South Summit teachers taught to fight back in a school shooting

South Summit School District hired the company Fight Back Nation to train its staff on disarming an active shooter. The trainings take place annually.
Courtesy of South Summit School District

Dallas Gines knew it was a drill, but as she waited in her classroom for a person imitating an intruder with a gun to kick through the door and threaten the lives of her students, it still made adrenaline pump quickly through her veins.

“The gunman actually entered my classroom and I had to keep a class of true students, I mean they were real students from South Summit, safe,” she said. “The thought process is as long as he’s fighting with me or I have him engaged in some way, he’s at least not shooting students. That’s my goal.”

In response to the mass shootings that have taken place at schools across the country, South Summit School District is training its teachers to fight back. The district hired a tactical training company to teach its staff how to defend themselves and their students if an active shooter enters the campus. The training does not include arming teachers with firearms or training them to use them.

Jodi Jones, spokesperson for the district, said the district started working with Dave Acosta, founder of Fight Back Nation, two years ago. Acosta teaches educators how to attack and disarm an active shooter. He trains them in different scenarios, from a group of teachers taking down a shooter in the bathroom to one teacher removing the weapon of a shooter who enters the classroom.

If there is ever a school shooting, teachers are taught to run and hide first. But if a shooter has the chance to harm people, teachers are trained to “fight back and reach for the gun,” Jones said.

The district works with the Summit County Sheriff’s Office and Kamas City Police Department to organize active shooter drills to put their training to the test. All teachers are required to go through the training and drills, and students above the age of 16 can volunteer to participate.

I don’t want to have to just sit and not know what to do. I love having a tool.

Dallas Gines, South Summit Middle School teacher

“It gives us an opportunity to set our plan in motion,” Jones said. “It’s just like a dry run that we can test to see how we are doing as far as timing.”

Lt. Andrew Wright, of the Sheriff’s Office, said officers shoot blanks, use fog machines and deploy the fire alarm to mimic the chaos that happens in a shooting. There is a “suspect” who runs around the school with a gun replica. Law enforcement officers work on their response time while teachers practice running, hiding and fighting.

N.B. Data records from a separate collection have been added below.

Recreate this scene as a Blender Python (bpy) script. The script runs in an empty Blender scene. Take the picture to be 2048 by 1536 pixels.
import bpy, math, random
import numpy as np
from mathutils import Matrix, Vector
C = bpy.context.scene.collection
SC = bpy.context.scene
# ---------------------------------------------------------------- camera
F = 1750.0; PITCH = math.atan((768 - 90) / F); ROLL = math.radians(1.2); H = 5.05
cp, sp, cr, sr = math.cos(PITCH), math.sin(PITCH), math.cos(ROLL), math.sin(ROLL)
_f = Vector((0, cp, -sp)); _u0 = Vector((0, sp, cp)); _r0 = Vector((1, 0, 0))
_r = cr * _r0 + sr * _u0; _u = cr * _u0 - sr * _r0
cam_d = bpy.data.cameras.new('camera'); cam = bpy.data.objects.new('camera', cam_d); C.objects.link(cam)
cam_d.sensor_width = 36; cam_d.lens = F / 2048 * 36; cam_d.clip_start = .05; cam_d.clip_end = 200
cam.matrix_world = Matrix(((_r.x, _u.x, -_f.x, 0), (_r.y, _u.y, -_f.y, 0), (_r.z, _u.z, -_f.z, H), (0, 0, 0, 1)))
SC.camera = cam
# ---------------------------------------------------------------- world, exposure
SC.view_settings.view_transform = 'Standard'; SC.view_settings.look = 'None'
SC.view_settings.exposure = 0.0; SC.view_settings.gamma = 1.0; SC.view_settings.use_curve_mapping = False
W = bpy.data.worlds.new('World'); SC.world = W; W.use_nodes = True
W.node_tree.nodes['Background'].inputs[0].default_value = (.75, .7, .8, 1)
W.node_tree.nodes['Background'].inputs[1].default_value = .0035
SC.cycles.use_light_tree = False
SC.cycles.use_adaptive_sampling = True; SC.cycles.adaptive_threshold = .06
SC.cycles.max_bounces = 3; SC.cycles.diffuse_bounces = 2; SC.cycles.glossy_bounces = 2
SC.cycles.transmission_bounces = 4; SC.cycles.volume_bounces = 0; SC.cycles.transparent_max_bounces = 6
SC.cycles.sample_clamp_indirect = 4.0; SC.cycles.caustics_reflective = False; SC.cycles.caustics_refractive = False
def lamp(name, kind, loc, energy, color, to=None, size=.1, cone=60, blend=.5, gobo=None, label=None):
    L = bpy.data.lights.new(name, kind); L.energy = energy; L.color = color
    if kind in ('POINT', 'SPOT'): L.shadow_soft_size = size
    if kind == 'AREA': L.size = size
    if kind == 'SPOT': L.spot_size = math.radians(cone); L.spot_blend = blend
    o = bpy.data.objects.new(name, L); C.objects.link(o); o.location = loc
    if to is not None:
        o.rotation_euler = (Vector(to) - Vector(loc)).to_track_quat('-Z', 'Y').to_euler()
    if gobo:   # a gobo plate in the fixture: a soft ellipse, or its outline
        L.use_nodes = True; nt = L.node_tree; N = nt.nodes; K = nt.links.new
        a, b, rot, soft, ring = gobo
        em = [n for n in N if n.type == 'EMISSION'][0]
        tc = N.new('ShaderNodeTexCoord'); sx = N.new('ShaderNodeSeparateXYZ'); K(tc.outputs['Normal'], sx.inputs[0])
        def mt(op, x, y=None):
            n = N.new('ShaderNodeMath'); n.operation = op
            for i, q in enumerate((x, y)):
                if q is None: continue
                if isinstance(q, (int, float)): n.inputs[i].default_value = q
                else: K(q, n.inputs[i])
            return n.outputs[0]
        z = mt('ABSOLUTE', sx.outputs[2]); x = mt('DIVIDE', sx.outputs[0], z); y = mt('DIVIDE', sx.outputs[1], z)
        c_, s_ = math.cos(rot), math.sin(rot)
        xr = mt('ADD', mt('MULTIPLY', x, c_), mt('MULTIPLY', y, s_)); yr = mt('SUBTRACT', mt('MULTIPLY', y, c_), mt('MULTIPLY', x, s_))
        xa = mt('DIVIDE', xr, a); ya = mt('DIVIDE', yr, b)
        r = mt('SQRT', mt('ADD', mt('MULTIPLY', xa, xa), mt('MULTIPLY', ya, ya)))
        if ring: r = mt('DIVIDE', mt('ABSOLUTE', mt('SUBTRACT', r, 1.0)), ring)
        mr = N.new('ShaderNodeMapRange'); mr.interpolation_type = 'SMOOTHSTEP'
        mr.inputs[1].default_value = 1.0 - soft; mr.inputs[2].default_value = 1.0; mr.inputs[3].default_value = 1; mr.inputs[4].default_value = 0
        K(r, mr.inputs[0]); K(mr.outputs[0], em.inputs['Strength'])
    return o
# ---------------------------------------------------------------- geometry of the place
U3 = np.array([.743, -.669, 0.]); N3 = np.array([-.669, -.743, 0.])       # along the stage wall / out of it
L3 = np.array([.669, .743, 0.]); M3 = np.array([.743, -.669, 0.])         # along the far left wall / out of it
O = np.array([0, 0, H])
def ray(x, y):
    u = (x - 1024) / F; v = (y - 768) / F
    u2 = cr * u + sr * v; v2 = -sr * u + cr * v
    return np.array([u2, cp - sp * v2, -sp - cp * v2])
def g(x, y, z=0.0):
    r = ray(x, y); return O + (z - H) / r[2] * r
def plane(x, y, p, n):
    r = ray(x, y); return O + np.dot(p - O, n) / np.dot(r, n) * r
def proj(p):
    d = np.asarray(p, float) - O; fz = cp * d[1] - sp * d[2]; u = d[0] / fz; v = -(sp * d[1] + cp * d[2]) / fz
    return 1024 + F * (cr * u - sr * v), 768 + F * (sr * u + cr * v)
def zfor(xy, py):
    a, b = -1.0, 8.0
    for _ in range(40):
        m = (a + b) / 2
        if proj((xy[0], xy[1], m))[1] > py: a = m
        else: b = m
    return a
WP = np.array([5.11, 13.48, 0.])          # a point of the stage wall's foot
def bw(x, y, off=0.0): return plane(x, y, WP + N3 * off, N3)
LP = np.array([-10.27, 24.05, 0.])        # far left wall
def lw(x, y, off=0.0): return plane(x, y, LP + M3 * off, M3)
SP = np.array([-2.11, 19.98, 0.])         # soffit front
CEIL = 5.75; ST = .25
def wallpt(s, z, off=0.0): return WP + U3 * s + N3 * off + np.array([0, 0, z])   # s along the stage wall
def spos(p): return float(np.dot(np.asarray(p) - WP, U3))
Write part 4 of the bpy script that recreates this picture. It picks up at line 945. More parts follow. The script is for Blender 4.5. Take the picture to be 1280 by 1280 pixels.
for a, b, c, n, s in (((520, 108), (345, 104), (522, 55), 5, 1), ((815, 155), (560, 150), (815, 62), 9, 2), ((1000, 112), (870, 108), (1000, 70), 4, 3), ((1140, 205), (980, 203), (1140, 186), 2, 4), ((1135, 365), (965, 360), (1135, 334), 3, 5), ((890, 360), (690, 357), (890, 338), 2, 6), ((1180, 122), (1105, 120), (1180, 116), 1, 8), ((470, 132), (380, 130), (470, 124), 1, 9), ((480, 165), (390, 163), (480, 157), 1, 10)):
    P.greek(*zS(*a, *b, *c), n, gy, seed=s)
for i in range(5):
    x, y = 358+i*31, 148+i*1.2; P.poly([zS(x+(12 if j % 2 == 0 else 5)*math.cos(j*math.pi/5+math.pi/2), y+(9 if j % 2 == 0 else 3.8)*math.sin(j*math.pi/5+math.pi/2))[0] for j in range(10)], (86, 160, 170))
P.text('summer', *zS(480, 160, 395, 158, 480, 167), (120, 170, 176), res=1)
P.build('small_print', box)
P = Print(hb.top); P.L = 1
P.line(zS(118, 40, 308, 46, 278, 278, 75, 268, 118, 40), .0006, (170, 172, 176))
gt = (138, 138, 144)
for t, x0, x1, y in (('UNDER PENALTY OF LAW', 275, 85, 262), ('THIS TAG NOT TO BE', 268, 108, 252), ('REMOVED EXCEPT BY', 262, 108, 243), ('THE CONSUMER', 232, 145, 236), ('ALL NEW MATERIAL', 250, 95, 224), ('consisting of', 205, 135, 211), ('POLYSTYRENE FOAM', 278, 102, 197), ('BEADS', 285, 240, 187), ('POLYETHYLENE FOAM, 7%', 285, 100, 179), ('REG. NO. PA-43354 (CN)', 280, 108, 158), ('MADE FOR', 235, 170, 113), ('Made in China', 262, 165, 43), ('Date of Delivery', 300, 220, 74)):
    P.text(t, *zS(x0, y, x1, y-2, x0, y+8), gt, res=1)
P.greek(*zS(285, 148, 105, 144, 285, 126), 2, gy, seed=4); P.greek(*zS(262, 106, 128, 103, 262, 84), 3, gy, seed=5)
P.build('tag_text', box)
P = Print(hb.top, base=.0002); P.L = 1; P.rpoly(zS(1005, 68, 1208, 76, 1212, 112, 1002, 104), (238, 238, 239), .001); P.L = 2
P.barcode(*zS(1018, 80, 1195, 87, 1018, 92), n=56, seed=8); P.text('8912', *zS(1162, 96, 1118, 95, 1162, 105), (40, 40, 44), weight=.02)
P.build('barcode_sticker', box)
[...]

“There are so many different senses going on. You’ve got your visual and your hearing and the smells. We try to make it as realistic as possible so that everyone involved gets the proper training,” Wright said. He said the sheriff’s office has been doing active shooter drills in the schools for more than 12 years.

Gines said the two drills she has participated in felt very realistic. A person with a fake gun entered her classroom during the practice and she had to protect her students from the shooter. She said she was able to fight against the officer portraying the shooter and hinder him from aiming at her students.

She was shaken after the incident, as were many other teachers who participated in the drill. She said several teachers were emotional. Law enforcement officers debriefed after the event so teachers and students could share their feelings and talk about what went well and how they could improve.

Despite the fear she felt on the day of the drill, Gines is glad the district is choosing to train its teachers.

“I know engaging with them is the last option, but at the same time I feel comfortable doing that now,” she said. “Before, I don’t know that any of us would have felt comfortable.”

Gines is also more confident about sending her children to school every day. She has five children in the district, and she said she now knows that all of her kids’ teachers have the knowledge and skills to protect them if they need to.

She said the training has helped her children, too. Two of her older kids participated in the drill, and they also learned what they can do to help defend themselves. Gines said they felt empowered.

One of her elementary-aged daughters gets extreme anxiety when she hears about school shootings. Gines said after she told her daughter about the trainings her teachers went through, she was more at ease.

“It seems to actually calm her down,” she said.

Gines said she is grateful the district has chosen to invest in training.

“Give us something. Don’t let us be sitting ducks,” she said. “I don’t want to have to just sit and not know what to do. I love having a tool.”

She said the training also helped prepare her emotionally for a school shooting. She said after a few run-throughs, teachers are able to stay calm and make decisions quickly.

Jones said several of the teachers she spoke with after the training also felt more confident because they know what to do if they are in a life-threatening situation with a shooter. She said the district has also updated its security at its schools.

“You look at what’s going on in our nation, and you know that it can happen to anyone anywhere. We want to provide our teachers and our administration with as much information as possible were something like that to happen in our schools,” Jones said.

She said the district does not encourage or discourage teachers from getting concealed carry permits, but many district staff have permits.

The district holds trainings one time every school year. They take place with advance notice on professional development days. Although all teachers are required to participate in the training and the drills, they can walk away if they ever feel uncomfortable during the drill, Jones said.